Moosey wrote:If I were to say,

Code: Select all

"I sometimes lie" I sometimes lie
would that be paradoxical? Or would it imply I am a habitual liar? Or is it possible I would only sometimes lie?
It's almost a paradox, if you read "I sometimes lie" to mean "there are times that I lie, and times that I don't lie". If that statement is a lie, then either you always lie, or you never lie. But it can't be that you never lie, because you're saying that you lie sometimes, and you'd have to be lying about that, but according to the premise you never do that.

So we'll have to go with the other option, which is that your statements are always lies. This seems pretty unlikely, but it's not a stand-alone paradox. The implication is that ' "I sometimes lie" I sometimes lie' is then also a lie. Seems to me there are two non-paradoxical ways out.

The main line of argument is that, again, we're saying that "sometimes" implies also that sometimes you don't lie. In that case, since we've figured out your statements must always be lies, you're technically lying by saying that you only lie sometimes. Or a bit less satisfying, more like an annoying technicality, you might not ever actually have said "I sometimes lie", so then you'd be lying in saying that you sometimes say that.

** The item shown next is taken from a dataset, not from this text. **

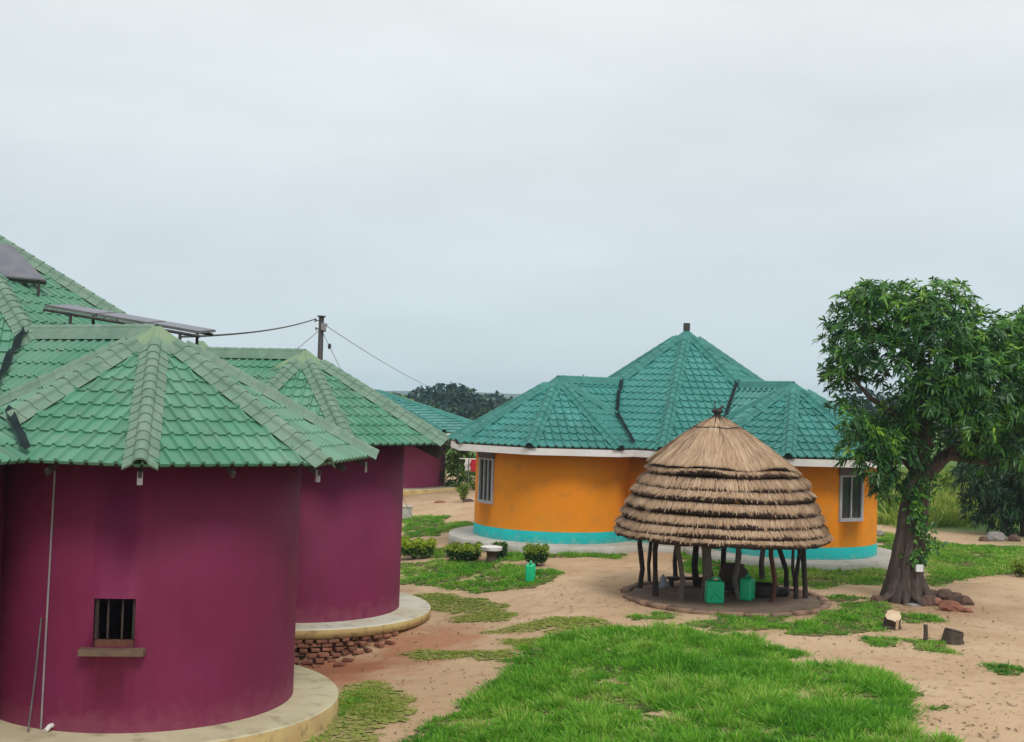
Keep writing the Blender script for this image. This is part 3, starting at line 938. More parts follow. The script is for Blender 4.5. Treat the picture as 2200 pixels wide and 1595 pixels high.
    for c, R_ in ((cl, O_RW), (cr, O_RW), ((OX, OY), 4.3)):
        MB().lathe([(R_ + 0.014, O_ZB - 0.01), (R_ + 0.014, O_ZB + 0.345), (R_ - 0.05, O_ZB + 0.352)], (c[0], c[1], 0), n=96, close=False).build('base_band', MAT['teal_band'], h, True)
    disc_plinth('plinth', cl, 3.3, O_ZB, -0.2, MAT['cement_grey'], MAT['cement_grey'], h)
    disc_plinth('plinth', cr, 3.3, O_ZB + 0.003, -0.2, MAT['cement_grey'], MAT['cement_grey'], h)
    disc_plinth('plinth', (OX, OY), 5.0, O_ZB - 0.004, -0.2, MAT['cement_grey'], MAT['cement_grey'], h)
    # small vent pipe behind the ridge
    p = at(1253, 812, 43.5)
    MB().tube([p + Vector((0, 0, -0.6)), p + Vector((0, 0, 0.12))], 0.03, 8).build('vent_pipe', MAT['pipe_grey'], h)
    p = at(1668, 824, 40.5)
    MB().tube([p + Vector((0, 0, -0.6)), p + Vector((0, 0, 0.06))], 0.05, 8).build('vent_pipe', MAT['metal_dark'], h)
    return h
orange_house()

# ------------------------------------------------------------------ solar panels on the near roof
def solar_rack(name, label, corners, legs, rails):
    """corners: near-left, near-right, far-right, far-left"""
    p = [Vector(c) for c in corners]
    base = (p[0] + p[1]) / 2
    t = tag(empty(name, base), label, 'solar panel', 'solar panels above the near roof')
    n = (p[1] - p[0]).cross(p[3] - p[0]).normalized()
    if n.z < 0: n = -n
    th = n * 0.04
    count = max(1, int(round((p[1] - p[0]).length / 1.0)))
    for k in range(count):
        a, b = k / count + 0.006, (k + 1) / count - 0.006
        q = [p[0].lerp(p[1], a), p[0].lerp(p[1], b), p[3].lerp(p[2], b), p[3].lerp(p[2], a)]
        MB().add(q + [x - th for x in q], [(0, 1, 2, 3), (7, 6, 5, 4), (0, 4, 5, 1), (1, 5, 6, 2), (2, 6, 7, 3), (3, 7, 4, 0)]).build('panel_frame', MAT['metal_grey'], t)
        c = sum(q, Vector()) / 4
        q2 = [c + (x - c) * 0.955 + n * 0.004 for x in q]
        MB().add(q2, [(0, 1, 2, 3)]).build('cell_sheet', MAT['cell'], t)
    for r0, r1 in rails:
        a = p[0].lerp(p[3], r0); b = p[1].lerp(p[2], r0)
        d = b - a
        mb = MB(); mb.tube([a - th * 2 - d * r1, b - th * 2 + d * r1], 0.03, 6); mb.build('rail', MAT['metal_dark'], t)
    for a, b in legs: MB().tube([a, b], 0.028, 6).build('leg', MAT['metal_dark'], t)
    return t

def roof_z(x, y):
    return max([r.z(x, y) for r in (lobe1, main1) if r.inside(x, y)] + [0])
def rack_legs(p0, p1, fr, far0, far1):
    out = []
    for t in fr:
        a = Vector(p0).lerp(Vector(p1), t) + Vector((0, 0, -0.06)); out.append((a, Vector((a.x, a.y, min(a.z - 0.05, roof_z(a.x, a.y))))))
        b = Vector(far0).lerp(Vector(far1), t) + Vector((0, 0, -0.06)); out.append((b, Vector((b.x, b.y, min(b.z - 0.05, roof_z(b.x, b.y))))))
    return out
_a, _b = at(95, 655, 20.2), at(431, 713, 20.2)
_c, _d = _b + Vector((0.0, 1.1, 0.093)), _a + Vector((0.0, 1.1, 0.096))
solar_rack('solar_panel_rack', 'long solar panel rack seen edge on above the green ridge', (_a, _b, _c, _d), rack_legs(_a, _b, (0.17, 0.48, 0.57, 0.87), _d, _c), [(0.0, 0.0), (0.8, 0.0)])
_a, _b = at(-150, 580, 21.6), at(101, 603, 22.0)
_d, _c = at(-170, 500, 22.4), at(26, 527, 22.7)
solar_rack('solar_panel_rack', 'grey tilted solar panel at the left edge, high on the main roof', (_a, _b, _c, _d), rack_legs(_a, _b, (0.93, 0.3), _d, _c), [(0.02, 0.0), (0.9, 0.0)])

# ------------------------------------------------------------------ leaf and blade clouds
def leaf_cloud(name, base, dirs, sides, length, width, droop, tint, mat):
    """many small leaves: six points each, bent along their length"""
    N = len(base)
    length = np.broadcast_to(np.asarray(length, float).reshape(-1, 1), (N, 1)); width = np.broadcast_to(np.asarray(width, float).reshape(-1, 1), (N, 1))
    dz = np.array([[0, 0, -1.0]]) * np.broadcast_to(np.asarray(droop, float).reshape(-1, 1), (N, 1))
    p1 = base + dirs * length * 0.4 + dz * length * 0.10
    p2 = base + dirs * length * 0.75 + dz * length * 0.38
    p3 = base + dirs * length * 0.98 + dz * length * 0.70
    V = np.stack([base, p1 - sides * width * 0.5, p1 + sides * width * 0.5, p2 - sides * width * 0.38, p2 + sides * width * 0.38, p3], 1).reshape(-1, 3)
    o = (np.arange(N) * 6)[:, None]
    F = np.concatenate([o + [[0, 2, 1]], o + [[1, 2, 4, 3]], o + [[3, 4, 5]]], 1)
    return fast_mesh(name, V, F.ravel(), np.tile([3, 4, 3], N), mat, np.repeat(tint, 6))

def unit(v): return v / np.maximum(1e-9, np.linalg.norm(v, axis=1, keepdims=True))

def rosettes(name, cen, nrm, nleaf, length, width, mat, tint, droop=0.6, spread=1.0):
    K = len(cen)
    b = np.repeat(cen, nleaf, 0); n = np.repeat(nrm, nleaf, 0)
    rnd = unit(RNG.normal(size=(K * nleaf, 3)))
    side0 = unit(np.cross(n, rnd))
    el = RNG.uniform(-0.15, 0.95, (K * nleaf, 1))
    d = unit(side0 * spread * np.cos(el) + n * np.sin(el))
    s = unit(np.cross(d, n + RNG.normal(size=n.shape) * 0.5))
    ln = length * RNG.uniform(0.5, 1.3, K * nleaf)
    t = np.clip(np.repeat(tint, nleaf) + RNG.normal(size=K * nleaf) * 0.07, 0, 1)
    return leaf_cloud(name, b + RNG.normal(size=b.shape) * 0.02, d, s, ln, width * RNG.uniform(0.8, 1.2, K * nleaf), droop * RNG.uniform(0.6, 1.3, K * nleaf), t, mat)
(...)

If "I sometimes lie" only means "It is possible to find a statement I have made that is false", without any implication that it is also possible to find a statement of yours that is true... then I think the only way to weasel out of paradox is on a technicality, as above.

Otherwise, if you're lying when you say that a false statement of yours can be found, then that implies that in fact you must not ever make false statements. But "I sometimes lie" is then a false statement. You may not ever have actually made that statement, but if you did, it was a lie -- and if you didn't, then you lied when you said that you made the statement! That seems to cover all the cases, so we have an unavoidable contradiction, and we can begin our merry ride round and round and down and down to the nonexistent bottom of the Whirlpool of Paradox.

EDIT: if the above isn't already way too much of this kind of thing for you, then -- assuming you've already run across what Douglas Hofstadter has to say about this topic -- I'd recommend getting hold of some of Raymond Smullyan's puzzle books, like The Lady and the Tiger. Or maybe Forever Undecided or The Gödelian Puzzle Book or a few others, if you happen to like pathological liar/truth-teller logic puzzles that gradually sneakily introduce you to Gödel's Incompleteness Theorem.